Before coming to MIT, Levy was a professor at the University of California at San Diego. He was a Fulbright Fellow at the Inter-University Program for Chinese Language Study in Taipei, a research student at the University of Tokyo, and a postdoc at the University of Edinburgh. His awards include a Sloan Research Fellowship, an NSF Career Award, and a fellowship at Stanford’s Center for Advanced Study in the Behavioral Sciences. Levy earned a BS in mathematics at the University of Arizona, and a PhD at Stanford University.
Selected Publications
- Wang, Y. et al. (2021). Controlled Evaluation of Grammatical Knowledge in Mandarin Chinese Language Models. Proceedings of the 2021 Conference on Empirical Methods in Natural Language Processing (EMNLP), pages 5604–5620
- Wilcox, E., Vani, P., and Levy, R. (2021). A Targeted Assessment of Incremental Processing in Neural LanguageModels and Humans. ACL.
- Mao, J., Shi, H., Wu, J., Levy, R., and Tenenbaum, J. (2021). Grammar-Based Grounded Lexicon Learning. Conference and Workshop on Neural Information Processing Systems (NeurIPS).
Media
- Jan. 24, 2020. New York Times, “She’s the Next President. Wait, Did You Read That Right?” on the Psychological Science study: Implicit Gender Bias in Linguistic Descriptions for Expected Events: The Cases of the 2016 United States and 2017 United Kingdom Elections.
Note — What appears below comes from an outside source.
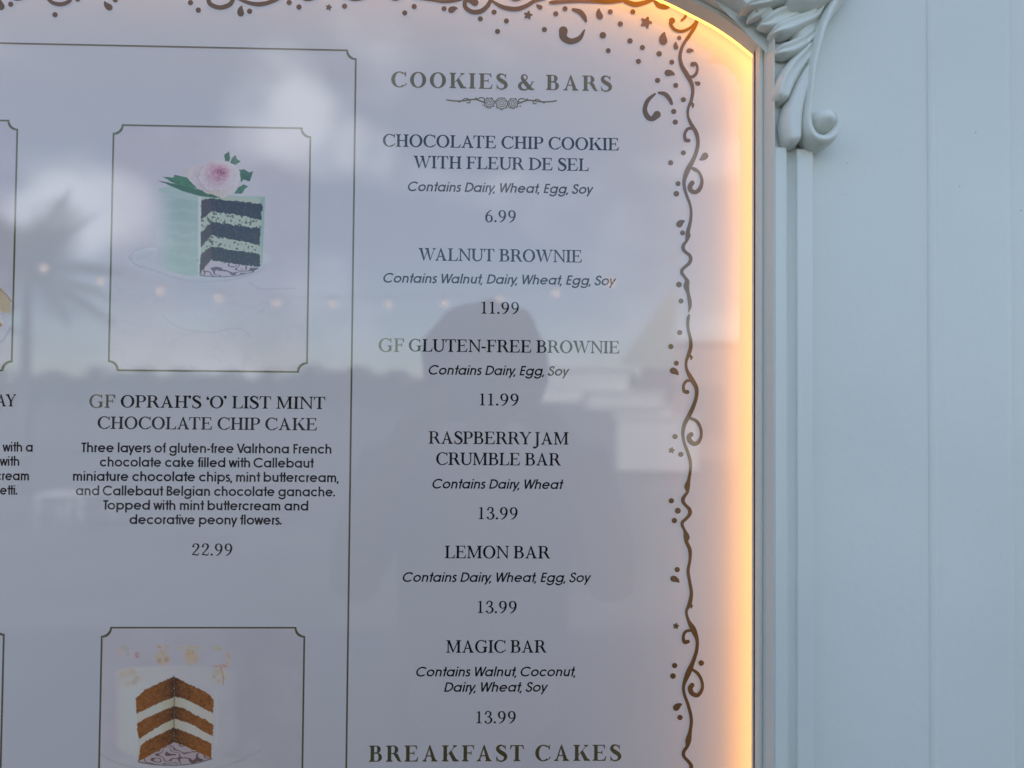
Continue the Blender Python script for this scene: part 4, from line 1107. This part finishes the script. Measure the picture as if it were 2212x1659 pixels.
# field: from the frame outline outwards to a large rectangle
inner = [(xd-.0005, ZB-.35), (xd-.0005, zt-.02), (xd-.0005, zt+.02)]
ao = offset(path, .020)
inner = [(xat(1722, WY), ZB-.35), (xat(1722, WY), zt), (xat(1735, WY), zt+.05)]+[q for q in [ao[i] for i in arch_i] if q[1] > zt+.155]
xr1 = xat(2176, WY)
xl1 = -9.0
outer = []
for (x, z) in inner:
    outer.append((x, z))
V, Fc = [], []
ztop = 4.2
k = 3
right_in = inner[:3]
V = [(right_in[0][0], WY, 0.0), (xr1, WY, 0.0), (xr1, WY, ztop), (xl1, WY, ztop), (xl1, WY, inner[-1][1])] + [(x, WY, z) for x, z in inner[::-1]]
o = meshobj('wall_field', V, [tuple(range(len(V)))], M['wallpaint'], wall)
o.matrix_parent_inverse = Matrix.Translation(wall.location).inverted()
def wadd(o):
    o.parent = wall
    o.matrix_parent_inverse = Matrix.Translation(wall.location).inverted()
    return o
# rounded outer edge of the field and the surface set back beside it
re = .008
pf = [(xr1+re*math.sin(a), WY+re-re*math.cos(a)) for a in np.linspace(0, math.pi/2, 9)]
pf += [(xr1+re+.0003, WY+.018)]
V = [(x, y, 0) for x, y in pf]+[(x, y, ztop) for x, y in pf]; n = len(pf)
wadd(meshobj('rounded_edge', V, [(i, i+1, n+i+1, n+i) for i in range(n-1)], M['wallpaint'], None, True))
xs2 = xr1+re
wadd(meshobj('recessed_field', [(xs2-.001, WY+.010, 0), (9.0, WY+.010, 0), (9.0, WY+.010, ztop), (xs2-.001, WY+.010, ztop)], [(0, 1, 2, 3)], M['wallpaint']))
# bead
xb0 = xat(2014, WY)
rb_ = .0016
pf = [(xb0+rb_*2.3*math.cos(a), WY-.0017*math.sin(a)) for a in np.linspace(math.pi, 0, 9)]
V = [(x, y, 0) for x, y in pf]+[(x, y, ztop) for x, y in pf]; n = len(pf)
wadd(meshobj('bead', V, [(i, i+1, n+i+1, n+i) for i in range(n-1)], M['wallpaint'], None, True))
# body of the building behind, so that the sun is kept off
bm = bmesh.new()
box(bm, (0.1, 1.0, 2.1), (20.0, 1.9, 4.2))
wadd(bmobj('wall_core', bm, M['wallpaint']))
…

- May 29, 2019. MIT News, “Teaching Language Models Grammar Really Does Make Them Smarter” on the NAACL study: Neural Language Models as Psycholinguistic Subjects.
- May 22, 2018. MIT News, “Gauging Language Proficiency through Eye Movement” on the NAACL study: Assessing Language Proficiency from Eye Movements in Reading.
- April 6, 2017: MIT News, “Articles of Faith” on the Psychological Science study: The Emergence of an Abstract Grammatical Category in Children’s Early Speech.